I love it!
Now I can play WoW on my lunch brake! Woot! Take that N00bs!
Anon, because even I dont want to be that much of a geek.
Think Asus' elfin Eee PC isn't up to a quick Crysis or Quake 4 session? Its meagre Intel integrated graphic chip could never deliver anything but sub-zero frame rates? Think again - it can. So claims website StreamMyGame, which uses web technology to deliver PC-hosted gameplay of these very high-end PC-oriented titles onto …
... Streammygame has a Linux client- so you can have a dedicated games machine running Windows sat in a cupboard somewhere and just use Streammygame to give you quick access to your favourite games.
It'll even run on a PS3- and it can't be that long until a Windows Mobile version comes out. Combine that with HSDPA and you've got Bioshock on the bus!
You do need a LAN or a decent internet connection, though, if you're wanting a decent resolution... the VGA-only version's free, though!
Picture a server room full of giant PCs, each being remotely accessed for an hourly rate to play crysis on your local pauper-spec box, 60s mainframe stylee.
Or - seemless application hosting for Adobe Photoshop on Linux for all those "I'd move to linux if only this app was available" types?
Just a thought...
Basically you need 1Mbps upload from your game server at home for 640x480 action.
Most DSL is 8:1
1M / 128k
2M/256k
4M/512k
8M/1M
are typical ratio.
Mobile Internet you may get 1Mbps. Anything from 70k to 3Mbps with no QOS or consistency.
Most people will be lucky to do 320x240 (256k needed)
I hope they do ARM linux soon.
First Adam: Funny, most people consider Linux to be the OS you want running in a cupboard.
Second Adam: This service is running an app on one system and displaying it remotely on the other. I fail to see how that's the other way around from running an app on one system and displaying it remotely on the other.
Compressing down to 20% is easy - beefy systems can do live 1080p video (over 1000mbit) into 12mbit already, with almost no perceptible loss - about 1% the size of the original. Most games would be much more compressible than that too, due to the lack of film grain, clean edges to shapes etc. At 1024*600 25fps you'd be looking at approx 1.5mbit for pretty seamless quality, 1mbit for good enough.
Course, latency issues......
Another British company - T5 labs - does something very similar but is building it's business around partnerships with cable tv companies and game publishers.
At some point in the near future you'll be able to play games running on a remote server by just plugging a controller or a mouse and keyboard into your cable tv set top box. The stb tunes into a lag free mpeg2 stream of the game.

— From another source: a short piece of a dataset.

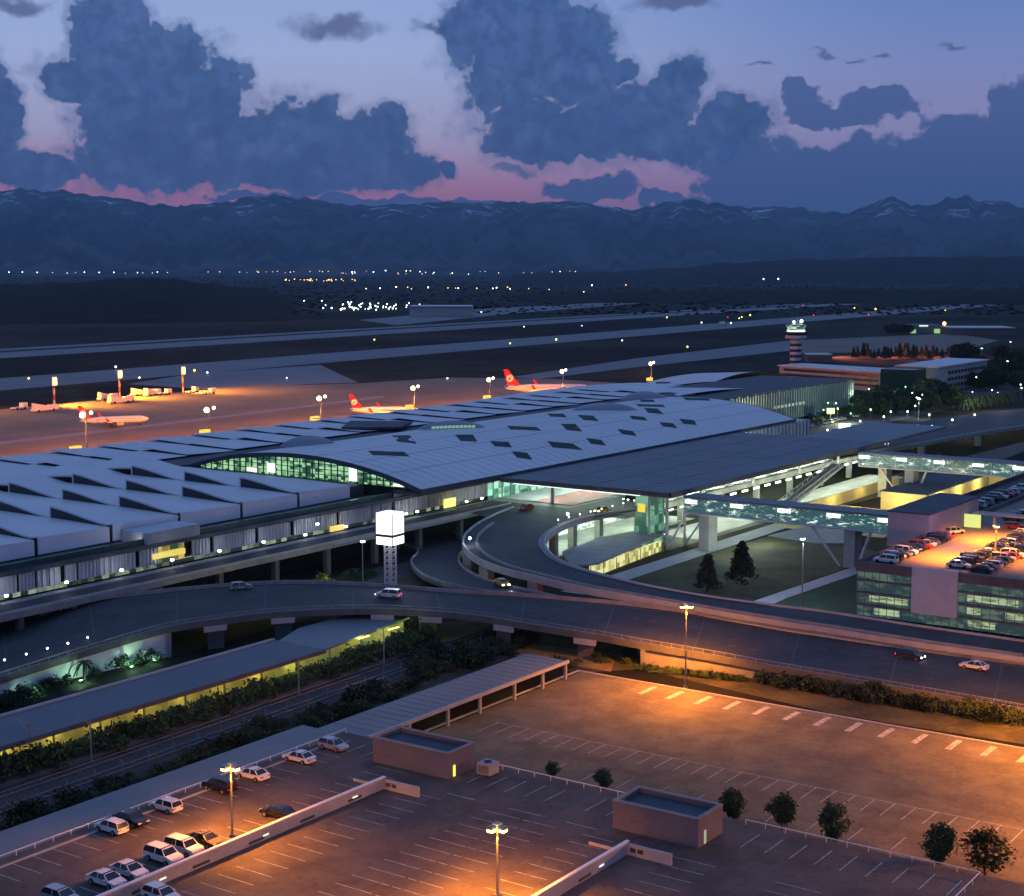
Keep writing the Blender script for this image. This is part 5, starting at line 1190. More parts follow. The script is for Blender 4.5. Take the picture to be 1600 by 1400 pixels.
# ================================================================== VEHICLES
def paint(name, col, metal=.0): return mat('car_paint_' + name, col, .25, .05, 1.0, metal=metal, spec=.6)
CP = dict(white=paint('white', (.72, .72, .74)), silver=paint('silver', (.42, .44, .48), .4), black=paint('black', (.012, .012, .016)), dark=paint('dark', (.035, .038, .05)), blue=paint('blue', (.03, .06, .15)),
          red=paint('red', (.35, .03, .02)), yellow=paint('yellow', (.70, .42, .02)), grey=paint('grey', (.14, .145, .16)), dark_lit_yellow=paint('dark_lit_yellow', (.10, .09, .02)))  # last paint: a dark car with yellow lamp light put into its colour
M_cglass = mat('car_glass', (.008, .010, .014), .08, 0, spec=.8)
M_headl = mat('headlight_off', (.55, .56, .58), .2, 0); M_tail = mat('taillight_off', (.30, .015, .01), .3, 0)
E_head = emis('headlight_on', (1, .97, .88), 18); E_tail = emis('taillight_on', (1, .08, .03), 3)
def car_meshes(kind):
    """side profiles extruded with tumble-home: body, glasshouse"""
    if kind == 'suv': L, Wd, hb, hr = 4.6, 1.88, 1.02, 1.68; cab = [(-2.2, hb), (-2.05, hr - .06), (-1.5, hr), (.35, hr), (.75, hr - .12), (1.25, hb)]; low = [(-2.3, .35), (-2.3, .98), (1.28, 1.05), (2.15, .92), (2.3, .70), (2.3, .35)]
    elif kind == 'hatch': L, Wd, hb, hr = 4.1, 1.76, .90, 1.48; cab = [(-2.0, hb), (-1.75, hr - .12), (-1.3, hr), (.15, hr), (.55, hr - .1), (1.15, hb)]; low = [(-2.05, .32), (-2.05, .90), (1.15, .92), (1.9, .80), (2.05, .60), (2.05, .32)]
    else: L, Wd, hb, hr = 4.5, 1.80, .90, 1.43; cab = [(-1.75, hb), (-1.15, hr - .08), (-.8, hr), (.2, hr), (.55, hr - .08), (1.2, hb)]; low = [(-2.25, .34), (-2.25, .86), (-1.75, .93), (1.2, .91), (2.1, .76), (2.25, .58), (2.25, .34)]
    w = Wd / 2
    def ext(prof, ws, z_in):
        b = MB(); n = len(prof); z0 = min(p[1] for p in prof); z1 = max(p[1] for p in prof)
        def wd(x, z): 
            e = 1 - .10 * max(0, (abs(x) / (L / 2)) - .75) / .25; return ws(z) * e
        l = [(x, wd(x, z), z) for x, z in prof]; r = [(x, -wd(x, z), z) for x, z in prof]
        b.face(l[::-1]) if True else None; b.face(r)
        for i in range(n): j = (i + 1) % n; b.face([l[i], l[j], r[j], r[i]])
        return b
    body = ext(low, lambda z: w * (1 if z > .5 else .97), 0)
    body.mi = 0
    roofp = [(x, z) for x, z in cab]
    gl = ext(cab, lambda z: w * (.95 - .20 * (z - hb) / (hr - hb)), 0)
    rf = MB(); rz = hr + .012
    xs = [x for x, z in cab if z > hr - .15]; x0, x1 = min(xs) + .06, max(xs) - .06; wr = w * .74
    rf.hexa([(x0, -wr), (x1, -wr), (x1, wr), (x0, wr)], [hr - .10, hr - .10, hr - .10, hr - .10], [rz - .05, rz - .05, rz - .05, rz - .05])
    rf.hexa([(x0 + .3, -wr), (x1 - .35, -wr), (x1 - .35, wr), (x0 + .3, wr)], hr - .06, rz)
    for s in (-1, 1):                       # pillars
        for (a, c) in ((cab[0], cab[1]), (cab[-1], cab[-2])): rf.bar((a[0], s * w * .945, a[1]), (c[0], s * w * .77, c[1]), .055, 4)
        rf.bar((-.35, s * w * .95, hb), (-.35, s * w * .765, hr - .02), .05, 4)
    return body, gl, rf, L, w
PARTS = {}
def car_proto(kind):
    if kind in PARTS: return PARTS[kind]
    body, gl, rf, L, w = car_meshes(kind)
    me = {}
    def mk(b, nm, m): o = b.build(nm, m); C.objects.unlink(o); return o.data
    me['body'] = body; me['glass'] = mk(gl, 'window_glass', M_cglass)
    b = MB(); b.v = body.v + rf.v; b.f = body.f + [tuple(i + len(body.v) for i in f) for f in rf.f]; b.m = body.m + rf.m
    for s in (-1, 1): b.box(.75, .93, s * (w + .08) - .09, s * (w + .08) + .09, .92, 1.05)
    me['bodyb'] = b
    wh = MB(); wh.lathe([(-.10, .30), (-.09, .33), (.09, .33), (.10, .30)], 'y', (0, 0, 0), 14); me['wheel'] = mk(wh, 'wheel', M_black)
    rm = MB(); rm.lathe([(-.112, .20), (.112, .20)], 'y', (0, 0, 0), 10); me['rim'] = mk(rm, 'rim', M_metal)
    hl = MB(); hl.box(-.06, .04, -.20, .20, -.08, .08); me['hl'] = mk(hl, 'headlight', M_headl); me['tl'] = mk(hl, 'taillight', M_tail)
    me['hl1'] = mk(hl, 'headlight', E_head); me['tl1'] = mk(hl, 'taillight', E_tail)
    me['L'] = L; me['w'] = w; me['col'] = {}; PARTS[kind] = me; return me
def ob(nm, data, parent, loc=(0, 0, 0)):
    o = bpy.data.objects.new(nm, data); C.objects.link(o); o.parent = parent; o.location = loc; return o
def car(kind, col, x, y, z, rz, label, group=None, on=False, cat='car', name='car', sc=1.0, near=True):
    me = car_proto(kind); t = thing(name, label, cat, (x, y, z), rz, group); t.scale = (sc, sc, sc)
    if col not in me['col']:
        o = me['bodyb'].build('body', CP[col]); me['col'][col] = o.data; bpy.data.objects.remove(o)
    ob('body', me['col'][col], t); ob('window_glass', me['glass'], t)
    for sx in (-1, 1):
        for sy in (-1, 1):
            wv = ob('wheel', me['wheel'], t, (sx * me['L'] * .30 + .02, sy * (me['w'] - .07), .33))
            if near: ob('rim', me['rim'], wv)
    if near:
        for sy in (-1, 1):
            ob('headlight', me['hl1' if on else 'hl'], t, (me['L'] / 2 - .02, sy * (me['w'] - .30), .66)); ob('taillight', me['tl1' if on else 'tl'], t, (-me['L'] / 2 + .03, sy * (me['w'] - .28), .72))
    return t
UP90 = math.pi / 2
zc = RZ + .02
fg = [('hatch', 'white', 111.3, 132.0, 1, 'white hatchback against the parapet, left of the black car beside it'), ('sedan', 'black', 114.2, 132.1, -1, 'black saloon against the parapet, just right of the leftmost white hatchback'),
      ('hatch', 'white', 119.5, 132.2, 1, 'white hatchback alone against the parapet under the pink kerb, between the two black cars'), ('suv', 'black', 128.0, 132.0, 1, 'large black off-roader behind the glowing lamp head'),
      ('sedan', 'white', 133.4, 131.9, 1, 'white saloon just right of the glowing lamp head'), ('sedan', 'white', 141.6, 131.7, 1, 'white saloon second from the far end of the parapet row'), ('hatch', 'silver', 147.9, 131.5, -1, 'pale silver car last at the far end of the parapet row'),
      ('sedan', 'black', 125.3, 119.9, 1, 'black saloon parked alone against the ramp wall, right of the lamp post'), ('sedan', 'dark_lit_yellow', 114.5, 120.6, -1, 'dark car lit yellow at the foot of the lamp post'), ('suv', 'white', 111.5, 120.7, -1, 'white car with dark sunroof between the yellow lit car and the bigger white car'),
      ('suv', 'white', 108.6, 120.7, -1, 'biggest white car of the group left of the lamp post, casting the longest shadow'), ('sedan', 'white', 103.9, 120.7, -1, 'white saloon in the wall row, right one of the lower pair'), ('sedan', 'white', 100.9, 120.7, -1, 'white saloon in the wall row, left one of the lower pair'),
      ('hatch', 'silver', 95.4, 121.0, -1, 'pale car cut by the bottom edge at the lower left corner'), ('hatch', 'white', 101.4, 113.2, -1, 'white car on the near side of the ramp wall, cut by the bottom edge')]
for k, c, x, y, s, l in fg: car(k, c, x, y, zc, UP90 * s + random.uniform(-.03, .03), l, 'cars parked on the near deck')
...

Check out their website: http://www.t5labs.com/
I'm no expert but I believe this is how these game streaming services encode lag free:
A standard video encoder does not know what is coming in the next frame - it could be a minor change or a cut to a new scene - so it must scan each frame and compare it to the previous frame to discover the differences. This scan for differences is the most time consuming part of the encoding process and introduces lag.
With a video game streaming service like the one above, a special encoder hooks into the game code and video driver so that it knows in advance what parts of a frame have changed from the previous frame. This dramatically reduces lag, allowing even fast action games to be played via a compressed video stream.